• **STATED TASK**: Consider the data that follows and state how many lines contain the string "Python", using the number alone.

[Dataset items]
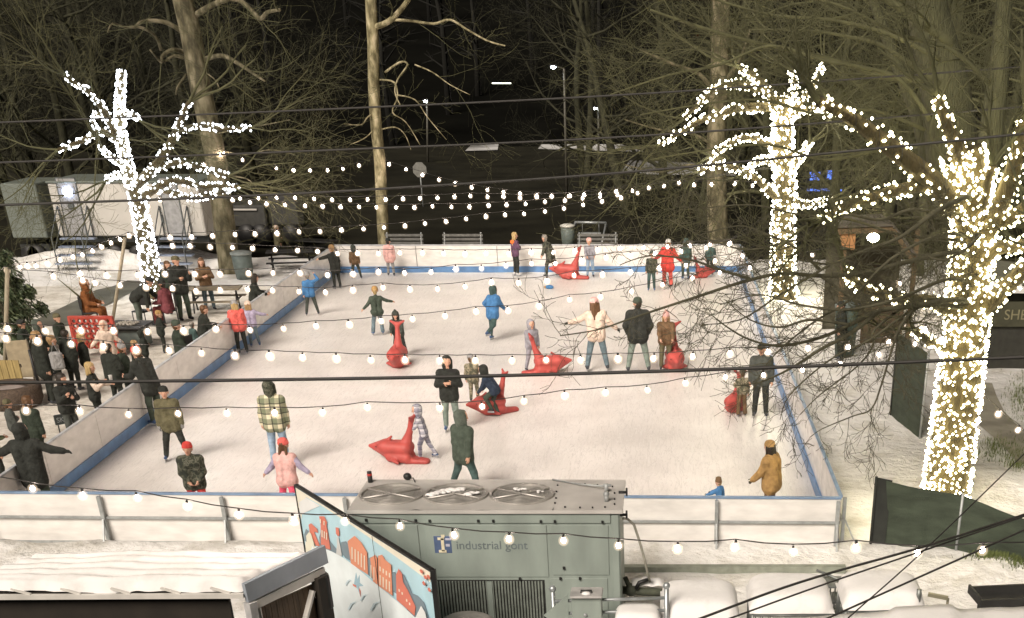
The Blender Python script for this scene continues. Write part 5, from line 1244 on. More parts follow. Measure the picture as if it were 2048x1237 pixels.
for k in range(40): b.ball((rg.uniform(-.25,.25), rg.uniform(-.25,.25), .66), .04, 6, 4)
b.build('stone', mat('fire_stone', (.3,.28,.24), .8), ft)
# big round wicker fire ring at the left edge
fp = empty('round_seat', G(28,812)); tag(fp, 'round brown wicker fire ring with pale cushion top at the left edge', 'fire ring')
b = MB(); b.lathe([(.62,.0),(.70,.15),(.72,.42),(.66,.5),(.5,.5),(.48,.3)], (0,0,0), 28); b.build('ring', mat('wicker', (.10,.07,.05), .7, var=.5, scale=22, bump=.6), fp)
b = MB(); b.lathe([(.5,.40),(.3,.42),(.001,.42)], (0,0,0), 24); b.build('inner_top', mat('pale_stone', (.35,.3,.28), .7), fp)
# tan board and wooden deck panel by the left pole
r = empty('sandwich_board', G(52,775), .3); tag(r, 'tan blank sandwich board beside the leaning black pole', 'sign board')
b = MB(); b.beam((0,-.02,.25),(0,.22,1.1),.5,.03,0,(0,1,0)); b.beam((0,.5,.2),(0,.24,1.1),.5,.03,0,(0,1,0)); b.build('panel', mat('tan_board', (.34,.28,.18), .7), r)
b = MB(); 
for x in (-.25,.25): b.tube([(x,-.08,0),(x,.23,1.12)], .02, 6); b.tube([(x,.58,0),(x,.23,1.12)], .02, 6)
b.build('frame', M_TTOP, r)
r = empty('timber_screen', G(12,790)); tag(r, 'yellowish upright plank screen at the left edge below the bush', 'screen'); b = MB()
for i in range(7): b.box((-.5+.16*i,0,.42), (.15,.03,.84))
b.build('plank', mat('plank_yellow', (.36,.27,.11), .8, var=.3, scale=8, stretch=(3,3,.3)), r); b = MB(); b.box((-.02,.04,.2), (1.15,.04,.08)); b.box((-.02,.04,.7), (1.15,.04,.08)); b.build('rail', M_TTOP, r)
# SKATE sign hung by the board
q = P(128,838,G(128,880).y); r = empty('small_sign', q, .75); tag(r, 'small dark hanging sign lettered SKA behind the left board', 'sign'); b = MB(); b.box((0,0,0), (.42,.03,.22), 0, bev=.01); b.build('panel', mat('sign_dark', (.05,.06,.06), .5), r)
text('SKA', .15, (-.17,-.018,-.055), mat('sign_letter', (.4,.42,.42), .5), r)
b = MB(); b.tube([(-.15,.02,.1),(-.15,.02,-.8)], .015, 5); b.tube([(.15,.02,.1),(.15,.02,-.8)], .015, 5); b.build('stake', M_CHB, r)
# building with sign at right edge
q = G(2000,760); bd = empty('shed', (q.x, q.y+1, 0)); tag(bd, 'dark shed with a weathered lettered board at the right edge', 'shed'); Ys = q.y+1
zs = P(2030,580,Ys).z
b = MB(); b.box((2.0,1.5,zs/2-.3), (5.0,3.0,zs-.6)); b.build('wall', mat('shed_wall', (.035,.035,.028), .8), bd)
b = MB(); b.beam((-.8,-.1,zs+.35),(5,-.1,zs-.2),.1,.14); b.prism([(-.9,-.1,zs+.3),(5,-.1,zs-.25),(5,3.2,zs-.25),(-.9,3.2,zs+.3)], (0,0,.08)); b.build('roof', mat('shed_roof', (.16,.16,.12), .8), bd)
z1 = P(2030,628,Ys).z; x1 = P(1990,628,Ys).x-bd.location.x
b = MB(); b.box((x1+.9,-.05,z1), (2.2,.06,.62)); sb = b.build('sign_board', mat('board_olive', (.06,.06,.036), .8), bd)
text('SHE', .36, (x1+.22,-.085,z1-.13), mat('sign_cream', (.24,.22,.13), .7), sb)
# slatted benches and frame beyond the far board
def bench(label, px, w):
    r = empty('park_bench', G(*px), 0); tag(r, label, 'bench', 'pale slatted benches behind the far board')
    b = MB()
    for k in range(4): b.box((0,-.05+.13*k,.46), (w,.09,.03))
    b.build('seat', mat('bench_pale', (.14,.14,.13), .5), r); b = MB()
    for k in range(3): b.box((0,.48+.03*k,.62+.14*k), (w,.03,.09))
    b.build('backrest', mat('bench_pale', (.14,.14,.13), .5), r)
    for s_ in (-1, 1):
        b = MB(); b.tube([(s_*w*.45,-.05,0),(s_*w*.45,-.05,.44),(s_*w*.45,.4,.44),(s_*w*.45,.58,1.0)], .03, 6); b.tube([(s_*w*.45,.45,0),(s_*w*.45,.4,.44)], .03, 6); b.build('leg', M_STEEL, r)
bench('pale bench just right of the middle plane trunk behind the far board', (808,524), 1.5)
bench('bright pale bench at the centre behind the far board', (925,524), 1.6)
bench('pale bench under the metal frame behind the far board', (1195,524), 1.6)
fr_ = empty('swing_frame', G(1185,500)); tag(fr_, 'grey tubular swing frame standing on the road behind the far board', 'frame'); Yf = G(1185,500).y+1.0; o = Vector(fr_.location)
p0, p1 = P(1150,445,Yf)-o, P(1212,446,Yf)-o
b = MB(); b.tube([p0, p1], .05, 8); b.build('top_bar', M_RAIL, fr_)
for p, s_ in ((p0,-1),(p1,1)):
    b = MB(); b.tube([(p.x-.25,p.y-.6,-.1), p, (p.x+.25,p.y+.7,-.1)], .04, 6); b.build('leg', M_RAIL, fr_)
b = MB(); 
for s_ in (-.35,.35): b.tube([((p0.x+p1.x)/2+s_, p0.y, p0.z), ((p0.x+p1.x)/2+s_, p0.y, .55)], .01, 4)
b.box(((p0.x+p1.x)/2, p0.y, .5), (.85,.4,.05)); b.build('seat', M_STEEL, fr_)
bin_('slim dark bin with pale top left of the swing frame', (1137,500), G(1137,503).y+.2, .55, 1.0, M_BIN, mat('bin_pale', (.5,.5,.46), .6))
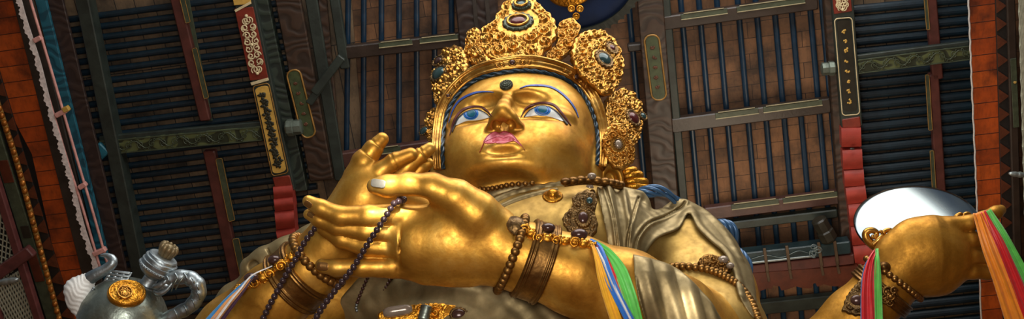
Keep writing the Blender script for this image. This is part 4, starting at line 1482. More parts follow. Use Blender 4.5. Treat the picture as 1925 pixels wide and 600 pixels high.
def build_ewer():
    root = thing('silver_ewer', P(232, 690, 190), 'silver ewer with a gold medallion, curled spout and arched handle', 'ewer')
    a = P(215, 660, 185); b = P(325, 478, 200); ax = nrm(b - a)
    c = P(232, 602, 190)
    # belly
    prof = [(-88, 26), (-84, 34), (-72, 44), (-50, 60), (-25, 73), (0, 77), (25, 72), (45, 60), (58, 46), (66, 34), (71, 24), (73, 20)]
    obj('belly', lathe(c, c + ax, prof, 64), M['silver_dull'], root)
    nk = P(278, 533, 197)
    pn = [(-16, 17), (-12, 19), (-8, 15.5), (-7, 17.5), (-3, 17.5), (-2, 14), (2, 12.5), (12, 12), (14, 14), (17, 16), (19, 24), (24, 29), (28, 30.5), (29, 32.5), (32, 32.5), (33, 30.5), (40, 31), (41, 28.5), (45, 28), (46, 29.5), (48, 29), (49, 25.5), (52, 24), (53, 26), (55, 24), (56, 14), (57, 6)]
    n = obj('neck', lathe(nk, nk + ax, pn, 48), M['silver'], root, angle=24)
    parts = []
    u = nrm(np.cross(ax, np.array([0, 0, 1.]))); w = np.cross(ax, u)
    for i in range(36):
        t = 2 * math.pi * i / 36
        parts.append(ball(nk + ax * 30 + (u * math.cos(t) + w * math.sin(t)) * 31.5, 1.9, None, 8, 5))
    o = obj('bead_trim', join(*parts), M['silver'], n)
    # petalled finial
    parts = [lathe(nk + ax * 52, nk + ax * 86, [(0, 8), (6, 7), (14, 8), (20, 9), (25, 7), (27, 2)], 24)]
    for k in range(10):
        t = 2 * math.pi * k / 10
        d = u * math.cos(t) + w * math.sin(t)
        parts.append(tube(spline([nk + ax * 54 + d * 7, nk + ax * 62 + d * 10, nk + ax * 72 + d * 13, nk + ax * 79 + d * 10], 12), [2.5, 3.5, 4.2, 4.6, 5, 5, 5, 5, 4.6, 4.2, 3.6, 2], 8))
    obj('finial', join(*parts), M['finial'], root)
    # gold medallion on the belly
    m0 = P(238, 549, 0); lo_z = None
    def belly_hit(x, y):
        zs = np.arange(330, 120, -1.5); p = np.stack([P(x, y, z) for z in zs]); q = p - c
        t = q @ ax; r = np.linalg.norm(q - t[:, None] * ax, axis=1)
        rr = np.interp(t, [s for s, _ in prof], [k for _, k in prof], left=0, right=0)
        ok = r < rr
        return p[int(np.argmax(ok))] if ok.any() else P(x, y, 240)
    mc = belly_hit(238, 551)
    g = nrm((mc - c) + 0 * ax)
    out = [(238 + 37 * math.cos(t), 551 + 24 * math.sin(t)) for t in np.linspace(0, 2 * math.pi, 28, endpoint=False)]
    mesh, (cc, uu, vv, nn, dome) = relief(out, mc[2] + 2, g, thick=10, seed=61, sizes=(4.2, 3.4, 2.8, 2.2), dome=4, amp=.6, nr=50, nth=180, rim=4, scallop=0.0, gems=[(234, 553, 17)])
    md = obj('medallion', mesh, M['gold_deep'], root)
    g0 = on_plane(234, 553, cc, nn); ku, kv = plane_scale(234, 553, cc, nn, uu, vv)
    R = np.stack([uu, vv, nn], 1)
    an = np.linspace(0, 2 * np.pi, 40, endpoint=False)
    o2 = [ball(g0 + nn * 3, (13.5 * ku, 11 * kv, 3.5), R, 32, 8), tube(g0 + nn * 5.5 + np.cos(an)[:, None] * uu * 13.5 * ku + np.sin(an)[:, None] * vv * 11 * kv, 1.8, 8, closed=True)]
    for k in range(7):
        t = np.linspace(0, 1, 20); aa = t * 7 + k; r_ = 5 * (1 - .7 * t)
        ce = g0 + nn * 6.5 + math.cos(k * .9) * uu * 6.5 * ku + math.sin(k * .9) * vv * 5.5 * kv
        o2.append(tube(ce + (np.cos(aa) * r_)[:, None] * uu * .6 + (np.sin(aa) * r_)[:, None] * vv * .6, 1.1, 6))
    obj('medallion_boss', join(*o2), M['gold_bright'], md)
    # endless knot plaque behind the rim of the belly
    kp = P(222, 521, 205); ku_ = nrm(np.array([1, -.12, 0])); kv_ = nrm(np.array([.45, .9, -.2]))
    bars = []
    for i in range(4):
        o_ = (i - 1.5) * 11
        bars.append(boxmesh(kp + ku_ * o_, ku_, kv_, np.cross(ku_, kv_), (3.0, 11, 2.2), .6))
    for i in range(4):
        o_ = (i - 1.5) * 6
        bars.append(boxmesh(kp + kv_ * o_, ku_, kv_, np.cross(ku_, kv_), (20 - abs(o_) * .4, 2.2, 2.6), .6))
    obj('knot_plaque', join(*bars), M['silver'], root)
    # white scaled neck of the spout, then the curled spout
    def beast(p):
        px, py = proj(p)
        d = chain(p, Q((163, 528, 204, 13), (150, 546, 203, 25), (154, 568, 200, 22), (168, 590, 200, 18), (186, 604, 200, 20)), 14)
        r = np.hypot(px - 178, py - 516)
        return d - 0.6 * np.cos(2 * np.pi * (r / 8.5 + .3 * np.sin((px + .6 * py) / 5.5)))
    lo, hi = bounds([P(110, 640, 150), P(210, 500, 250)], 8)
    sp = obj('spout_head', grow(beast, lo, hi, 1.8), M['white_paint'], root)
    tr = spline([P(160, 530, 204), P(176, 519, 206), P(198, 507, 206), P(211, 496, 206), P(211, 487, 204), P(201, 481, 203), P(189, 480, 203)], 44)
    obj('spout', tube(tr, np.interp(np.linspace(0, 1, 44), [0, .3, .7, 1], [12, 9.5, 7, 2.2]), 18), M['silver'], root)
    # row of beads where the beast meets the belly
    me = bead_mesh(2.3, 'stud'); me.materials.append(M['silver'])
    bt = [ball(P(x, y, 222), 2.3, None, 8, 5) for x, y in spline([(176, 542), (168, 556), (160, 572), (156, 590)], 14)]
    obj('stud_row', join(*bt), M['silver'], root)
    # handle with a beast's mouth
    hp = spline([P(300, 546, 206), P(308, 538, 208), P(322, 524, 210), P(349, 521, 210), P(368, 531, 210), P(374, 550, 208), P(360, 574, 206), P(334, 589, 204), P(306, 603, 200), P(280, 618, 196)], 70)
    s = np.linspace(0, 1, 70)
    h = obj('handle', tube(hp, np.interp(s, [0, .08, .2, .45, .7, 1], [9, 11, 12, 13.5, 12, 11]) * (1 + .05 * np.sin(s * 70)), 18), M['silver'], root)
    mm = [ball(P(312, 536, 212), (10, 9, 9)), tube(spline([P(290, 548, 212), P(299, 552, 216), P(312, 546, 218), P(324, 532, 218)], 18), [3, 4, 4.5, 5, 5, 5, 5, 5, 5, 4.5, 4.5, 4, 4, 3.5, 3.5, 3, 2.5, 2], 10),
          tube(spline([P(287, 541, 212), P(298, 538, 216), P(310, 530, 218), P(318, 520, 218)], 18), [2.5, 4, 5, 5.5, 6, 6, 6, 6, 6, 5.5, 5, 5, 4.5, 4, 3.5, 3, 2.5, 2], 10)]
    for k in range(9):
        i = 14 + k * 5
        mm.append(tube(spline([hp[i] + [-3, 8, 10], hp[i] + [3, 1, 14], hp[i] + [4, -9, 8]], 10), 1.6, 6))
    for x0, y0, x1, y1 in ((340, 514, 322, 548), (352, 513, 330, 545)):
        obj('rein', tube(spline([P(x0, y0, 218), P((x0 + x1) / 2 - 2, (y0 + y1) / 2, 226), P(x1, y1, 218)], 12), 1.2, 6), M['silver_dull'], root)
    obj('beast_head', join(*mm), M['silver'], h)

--

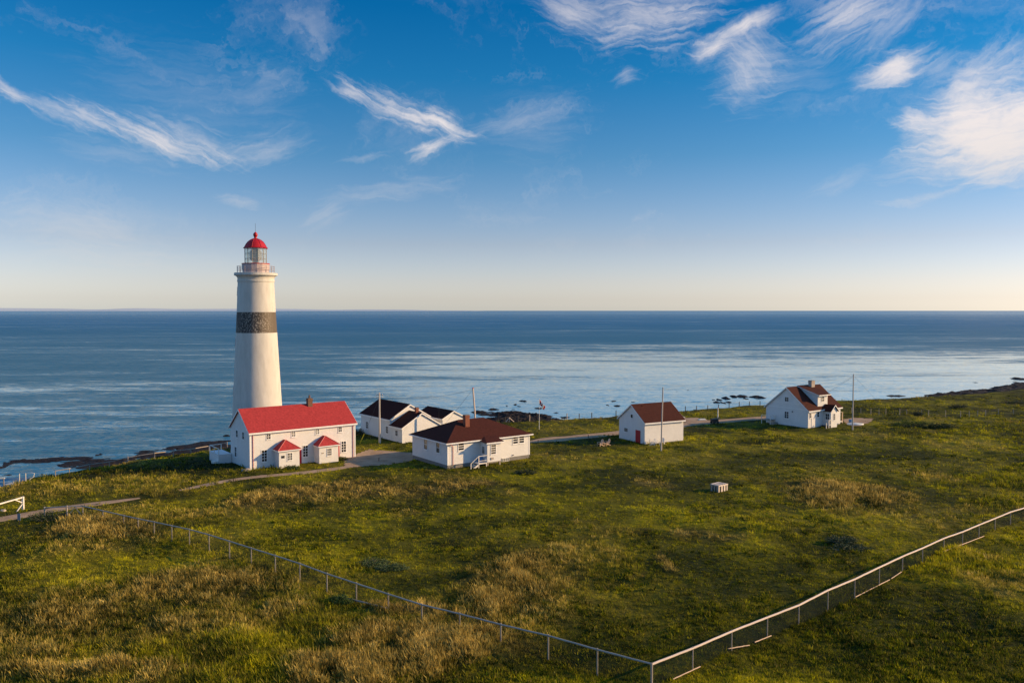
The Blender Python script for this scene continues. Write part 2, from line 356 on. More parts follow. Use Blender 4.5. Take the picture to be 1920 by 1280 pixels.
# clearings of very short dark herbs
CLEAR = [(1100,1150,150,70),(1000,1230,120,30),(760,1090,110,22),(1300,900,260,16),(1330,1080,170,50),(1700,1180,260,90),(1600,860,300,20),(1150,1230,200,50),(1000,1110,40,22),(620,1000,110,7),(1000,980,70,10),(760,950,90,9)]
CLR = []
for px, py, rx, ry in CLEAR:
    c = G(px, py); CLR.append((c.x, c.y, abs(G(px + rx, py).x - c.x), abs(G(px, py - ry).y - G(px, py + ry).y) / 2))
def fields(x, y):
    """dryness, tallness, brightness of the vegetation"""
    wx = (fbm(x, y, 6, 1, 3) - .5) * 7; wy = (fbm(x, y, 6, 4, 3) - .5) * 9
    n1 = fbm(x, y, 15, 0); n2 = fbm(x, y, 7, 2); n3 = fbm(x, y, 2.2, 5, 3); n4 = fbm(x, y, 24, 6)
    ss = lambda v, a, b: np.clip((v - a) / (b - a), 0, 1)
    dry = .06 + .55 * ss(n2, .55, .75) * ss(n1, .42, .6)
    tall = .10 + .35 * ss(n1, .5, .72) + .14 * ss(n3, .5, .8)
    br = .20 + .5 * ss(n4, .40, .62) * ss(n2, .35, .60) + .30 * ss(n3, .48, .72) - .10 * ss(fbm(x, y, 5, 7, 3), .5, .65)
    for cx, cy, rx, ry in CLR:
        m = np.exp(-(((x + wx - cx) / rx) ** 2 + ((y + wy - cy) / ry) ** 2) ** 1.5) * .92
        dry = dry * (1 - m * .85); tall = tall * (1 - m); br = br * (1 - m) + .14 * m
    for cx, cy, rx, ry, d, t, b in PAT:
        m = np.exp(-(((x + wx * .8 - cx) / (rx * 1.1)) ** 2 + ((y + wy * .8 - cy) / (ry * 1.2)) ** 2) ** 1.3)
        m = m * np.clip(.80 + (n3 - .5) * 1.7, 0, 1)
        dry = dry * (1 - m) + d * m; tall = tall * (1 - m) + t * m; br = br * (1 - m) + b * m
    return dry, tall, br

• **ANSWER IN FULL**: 2